TASK PROMPT |
Go through the listing and pick out each line with the word "scene" in it.

--*--

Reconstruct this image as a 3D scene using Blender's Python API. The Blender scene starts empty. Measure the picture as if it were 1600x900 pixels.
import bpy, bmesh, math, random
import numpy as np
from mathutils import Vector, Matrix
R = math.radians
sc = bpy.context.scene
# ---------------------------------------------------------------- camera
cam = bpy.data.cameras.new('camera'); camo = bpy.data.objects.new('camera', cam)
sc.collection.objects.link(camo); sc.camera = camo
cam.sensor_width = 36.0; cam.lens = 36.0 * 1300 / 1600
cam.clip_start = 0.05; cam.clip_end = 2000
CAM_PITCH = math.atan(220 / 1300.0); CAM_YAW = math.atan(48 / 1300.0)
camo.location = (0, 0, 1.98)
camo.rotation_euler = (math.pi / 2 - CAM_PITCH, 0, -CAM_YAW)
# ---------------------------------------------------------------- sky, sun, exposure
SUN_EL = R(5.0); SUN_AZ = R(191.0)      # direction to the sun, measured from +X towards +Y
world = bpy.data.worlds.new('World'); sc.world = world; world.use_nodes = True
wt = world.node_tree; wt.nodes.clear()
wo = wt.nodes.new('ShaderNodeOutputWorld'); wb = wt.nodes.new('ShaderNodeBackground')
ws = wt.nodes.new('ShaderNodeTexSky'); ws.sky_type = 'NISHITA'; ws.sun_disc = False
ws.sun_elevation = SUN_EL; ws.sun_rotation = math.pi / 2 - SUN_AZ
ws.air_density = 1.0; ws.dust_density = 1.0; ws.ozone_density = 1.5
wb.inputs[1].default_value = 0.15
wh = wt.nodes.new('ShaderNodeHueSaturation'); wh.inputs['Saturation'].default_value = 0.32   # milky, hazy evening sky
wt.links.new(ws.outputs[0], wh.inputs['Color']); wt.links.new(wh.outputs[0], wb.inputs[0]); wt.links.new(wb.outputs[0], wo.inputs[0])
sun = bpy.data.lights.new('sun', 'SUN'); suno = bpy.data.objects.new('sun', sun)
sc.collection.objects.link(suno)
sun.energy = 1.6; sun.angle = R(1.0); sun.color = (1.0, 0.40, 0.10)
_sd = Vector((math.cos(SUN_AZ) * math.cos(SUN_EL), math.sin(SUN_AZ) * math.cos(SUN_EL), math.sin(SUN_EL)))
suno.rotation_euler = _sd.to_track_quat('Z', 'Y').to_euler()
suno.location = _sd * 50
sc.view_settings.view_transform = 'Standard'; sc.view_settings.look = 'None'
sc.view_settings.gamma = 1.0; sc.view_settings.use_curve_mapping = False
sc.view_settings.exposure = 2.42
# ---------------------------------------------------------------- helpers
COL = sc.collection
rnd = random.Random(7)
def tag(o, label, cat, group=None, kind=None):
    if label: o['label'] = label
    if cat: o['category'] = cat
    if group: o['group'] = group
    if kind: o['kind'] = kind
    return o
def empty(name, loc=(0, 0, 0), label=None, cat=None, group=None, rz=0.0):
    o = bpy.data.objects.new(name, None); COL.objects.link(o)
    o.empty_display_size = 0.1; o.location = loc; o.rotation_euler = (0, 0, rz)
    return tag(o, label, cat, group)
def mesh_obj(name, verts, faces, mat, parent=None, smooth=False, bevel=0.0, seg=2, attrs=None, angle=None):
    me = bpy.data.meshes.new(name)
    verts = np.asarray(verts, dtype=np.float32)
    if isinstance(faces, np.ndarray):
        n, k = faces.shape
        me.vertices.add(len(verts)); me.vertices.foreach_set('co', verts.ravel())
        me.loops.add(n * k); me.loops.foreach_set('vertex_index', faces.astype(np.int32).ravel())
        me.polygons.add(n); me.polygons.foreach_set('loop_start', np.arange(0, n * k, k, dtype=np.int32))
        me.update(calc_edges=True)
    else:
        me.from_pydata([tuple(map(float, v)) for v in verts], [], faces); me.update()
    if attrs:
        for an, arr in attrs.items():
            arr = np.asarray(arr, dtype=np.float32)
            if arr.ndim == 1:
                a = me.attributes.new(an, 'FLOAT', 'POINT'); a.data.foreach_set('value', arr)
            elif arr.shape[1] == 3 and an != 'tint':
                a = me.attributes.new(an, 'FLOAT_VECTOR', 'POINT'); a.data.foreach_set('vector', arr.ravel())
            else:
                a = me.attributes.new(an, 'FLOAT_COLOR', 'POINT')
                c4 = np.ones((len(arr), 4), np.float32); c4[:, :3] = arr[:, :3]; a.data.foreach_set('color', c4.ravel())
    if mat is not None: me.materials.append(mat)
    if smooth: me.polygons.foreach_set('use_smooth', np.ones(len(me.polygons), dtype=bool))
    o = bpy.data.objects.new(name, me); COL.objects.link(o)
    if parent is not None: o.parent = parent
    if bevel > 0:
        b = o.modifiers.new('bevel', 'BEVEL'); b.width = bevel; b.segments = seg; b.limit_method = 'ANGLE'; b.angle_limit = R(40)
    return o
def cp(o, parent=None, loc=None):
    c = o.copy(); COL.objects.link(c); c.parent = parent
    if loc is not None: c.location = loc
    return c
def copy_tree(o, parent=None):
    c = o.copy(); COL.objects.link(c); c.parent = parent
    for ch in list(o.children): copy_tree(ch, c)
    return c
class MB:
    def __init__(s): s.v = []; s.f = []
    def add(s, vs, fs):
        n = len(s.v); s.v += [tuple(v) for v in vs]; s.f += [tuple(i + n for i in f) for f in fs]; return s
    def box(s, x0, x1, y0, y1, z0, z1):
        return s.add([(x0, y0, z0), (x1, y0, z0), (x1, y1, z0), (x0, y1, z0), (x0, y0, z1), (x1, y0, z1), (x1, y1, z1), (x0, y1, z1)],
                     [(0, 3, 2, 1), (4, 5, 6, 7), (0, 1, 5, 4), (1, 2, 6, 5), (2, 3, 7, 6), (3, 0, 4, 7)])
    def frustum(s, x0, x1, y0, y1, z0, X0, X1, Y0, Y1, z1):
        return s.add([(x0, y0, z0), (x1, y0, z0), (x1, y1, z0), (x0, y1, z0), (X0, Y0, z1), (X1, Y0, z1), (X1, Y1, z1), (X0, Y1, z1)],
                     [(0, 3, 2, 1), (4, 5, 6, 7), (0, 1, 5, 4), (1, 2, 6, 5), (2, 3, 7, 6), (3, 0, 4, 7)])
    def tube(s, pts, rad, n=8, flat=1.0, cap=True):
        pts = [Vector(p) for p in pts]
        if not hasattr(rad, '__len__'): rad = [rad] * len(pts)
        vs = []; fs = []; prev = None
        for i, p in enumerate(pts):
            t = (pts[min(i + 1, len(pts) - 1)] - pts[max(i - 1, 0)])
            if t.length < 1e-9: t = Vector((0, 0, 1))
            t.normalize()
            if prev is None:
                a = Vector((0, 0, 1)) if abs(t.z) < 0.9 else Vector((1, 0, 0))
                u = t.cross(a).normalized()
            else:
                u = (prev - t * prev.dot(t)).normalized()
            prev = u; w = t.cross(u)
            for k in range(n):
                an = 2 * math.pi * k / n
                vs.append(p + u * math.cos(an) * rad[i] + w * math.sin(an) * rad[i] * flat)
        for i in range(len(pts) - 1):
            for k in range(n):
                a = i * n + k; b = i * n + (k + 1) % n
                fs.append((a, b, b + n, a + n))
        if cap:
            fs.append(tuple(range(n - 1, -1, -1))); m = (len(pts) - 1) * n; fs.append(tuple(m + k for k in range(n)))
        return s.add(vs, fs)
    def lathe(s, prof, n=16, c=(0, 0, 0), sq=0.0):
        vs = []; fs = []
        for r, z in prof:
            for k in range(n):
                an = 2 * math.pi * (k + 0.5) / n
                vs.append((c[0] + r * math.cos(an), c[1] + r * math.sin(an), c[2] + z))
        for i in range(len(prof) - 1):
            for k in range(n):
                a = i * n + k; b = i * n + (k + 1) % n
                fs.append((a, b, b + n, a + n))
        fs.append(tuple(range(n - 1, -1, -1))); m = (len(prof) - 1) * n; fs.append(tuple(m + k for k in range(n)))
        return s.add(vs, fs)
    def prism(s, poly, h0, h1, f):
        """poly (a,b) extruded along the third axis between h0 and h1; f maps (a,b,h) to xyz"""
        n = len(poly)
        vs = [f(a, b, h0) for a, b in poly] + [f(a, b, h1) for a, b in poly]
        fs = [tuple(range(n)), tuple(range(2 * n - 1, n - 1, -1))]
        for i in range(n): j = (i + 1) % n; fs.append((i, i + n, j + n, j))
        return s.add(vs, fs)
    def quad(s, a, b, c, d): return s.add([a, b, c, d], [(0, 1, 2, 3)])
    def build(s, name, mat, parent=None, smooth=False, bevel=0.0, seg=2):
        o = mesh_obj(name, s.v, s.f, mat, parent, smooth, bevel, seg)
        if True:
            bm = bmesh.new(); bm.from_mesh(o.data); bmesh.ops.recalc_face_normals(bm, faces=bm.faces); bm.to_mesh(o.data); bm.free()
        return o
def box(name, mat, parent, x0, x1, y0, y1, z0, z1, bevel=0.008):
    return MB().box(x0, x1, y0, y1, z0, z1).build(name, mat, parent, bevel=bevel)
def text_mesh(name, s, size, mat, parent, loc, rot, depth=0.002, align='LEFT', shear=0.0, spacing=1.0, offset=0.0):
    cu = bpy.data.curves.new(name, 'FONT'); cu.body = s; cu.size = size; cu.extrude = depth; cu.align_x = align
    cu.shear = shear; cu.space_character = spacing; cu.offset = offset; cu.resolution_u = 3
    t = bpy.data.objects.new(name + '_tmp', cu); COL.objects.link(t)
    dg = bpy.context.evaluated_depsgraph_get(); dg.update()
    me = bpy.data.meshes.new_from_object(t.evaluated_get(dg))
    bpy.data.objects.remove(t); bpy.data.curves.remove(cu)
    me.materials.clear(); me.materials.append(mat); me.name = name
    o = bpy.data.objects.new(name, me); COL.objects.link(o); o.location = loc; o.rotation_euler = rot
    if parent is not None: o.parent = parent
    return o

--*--

OUTPUT FOR THIS EXERCISE |
Reconstruct this image as a 3D scene using Blender's Python API. The Blender scene starts empty. Measure the picture as if it were 1600x900 pixels.
sc = bpy.context.scene